Requirement:
Where a line holds the string "Blender", return that line.

------------

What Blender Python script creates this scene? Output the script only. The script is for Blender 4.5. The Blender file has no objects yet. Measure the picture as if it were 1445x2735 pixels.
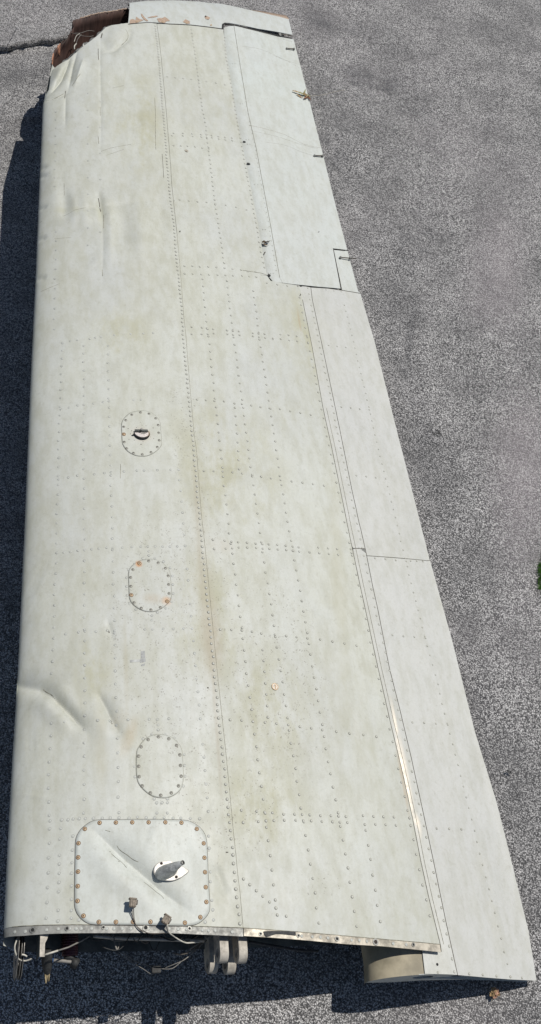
import bpy, math, random
import numpy as np
from mathutils import Vector, Matrix, noise as mnoise

random.seed(7); RNG = np.random.default_rng(7)
scene = bpy.context.scene
COL = scene.collection

# ------------------------------------------------------------------ camera
CX, CY, F = 722.5, 1367.5, 2700.0
def unit(v): return v / np.linalg.norm(v)
def cray(x, y): return np.array([(x - CX) / F, (y - CY) / F, 1.0])
_z = -unit(cray(300, 3200)); _f = np.array([0, 0, 1.0])
_y = unit(_f - (_f @ _z) * _z); _x = np.cross(_y, _z)
RW = np.stack([_x, _y, _z])                       # camera (right, down, forward) -> world
H = 3.4425
CAM = np.array([0, 0, H])
cam = bpy.data.cameras.new("camera"); camo = bpy.data.objects.new("camera", cam)
COL.objects.link(camo); scene.camera = camo
cam.sensor_fit = 'VERTICAL'; cam.sensor_height = 24; cam.lens = 24 * F / 2735.0
cam.clip_start = 0.05; cam.clip_end = 200
M = Matrix.Identity(4)
for i in range(3):
    M[i][0] = RW[i, 0]; M[i][1] = -RW[i, 1]; M[i][2] = -RW[i, 2]; M[i][3] = CAM[i]
camo.matrix_world = M

# ------------------------------------------------------------------ world, sun, exposure
SUN = unit(RW @ cray(-2150, 5000))                # travel direction of the light
elev = math.asin(-SUN[2]); az = math.atan2(-SUN[0], -SUN[1])
w = bpy.data.worlds.new("World"); scene.world = w; w.use_nodes = True
nt = w.node_tree; bg = nt.nodes['Background']
sky = nt.nodes.new('ShaderNodeTexSky'); sky.sky_type = 'NISHITA'; sky.sun_disc = False
sky.sun_elevation = elev; sky.sun_rotation = az; sky.dust_density = 0.6
nt.links.new(sky.outputs[0], bg.inputs[0]); bg.inputs[1].default_value = 0.05
sl = bpy.data.lights.new("sun", 'SUN'); sl.energy = 3.55; sl.angle = math.radians(0.5); sl.color = (1, 0.955, 0.89)
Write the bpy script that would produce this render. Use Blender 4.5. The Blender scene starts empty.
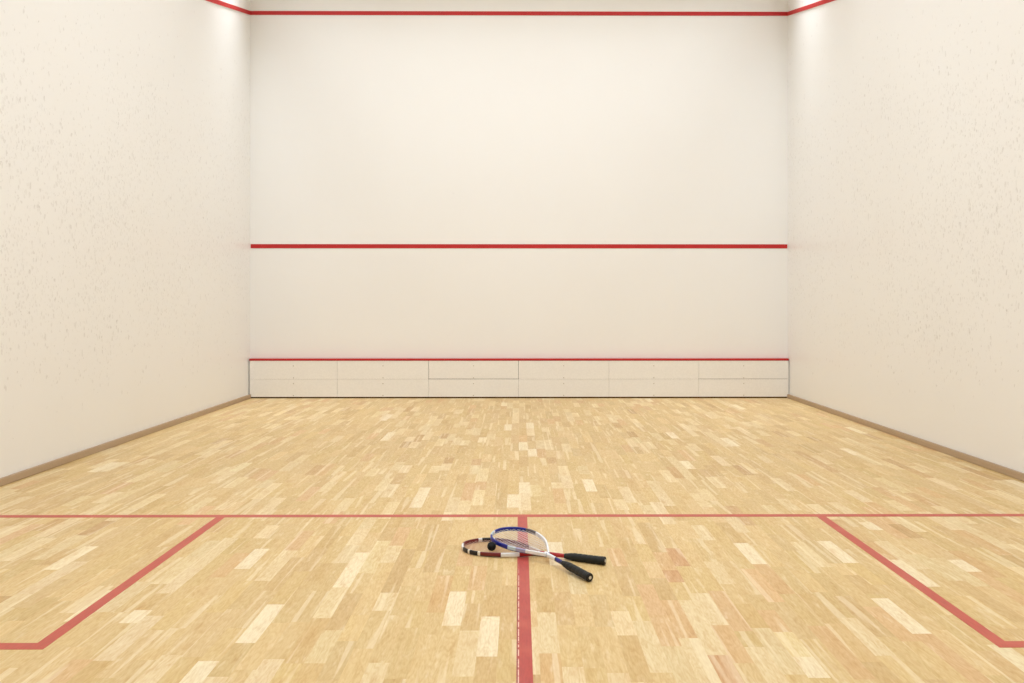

------------

Answer in full:
What Blender Python script creates this scene? Output the script only. The script is for Blender 4.5. The Blender file has no objects yet. Measure the picture as if it were 1445x2735 pixels.
Write the bpy script that would produce this render. Use Blender 4.5. The Blender scene starts empty.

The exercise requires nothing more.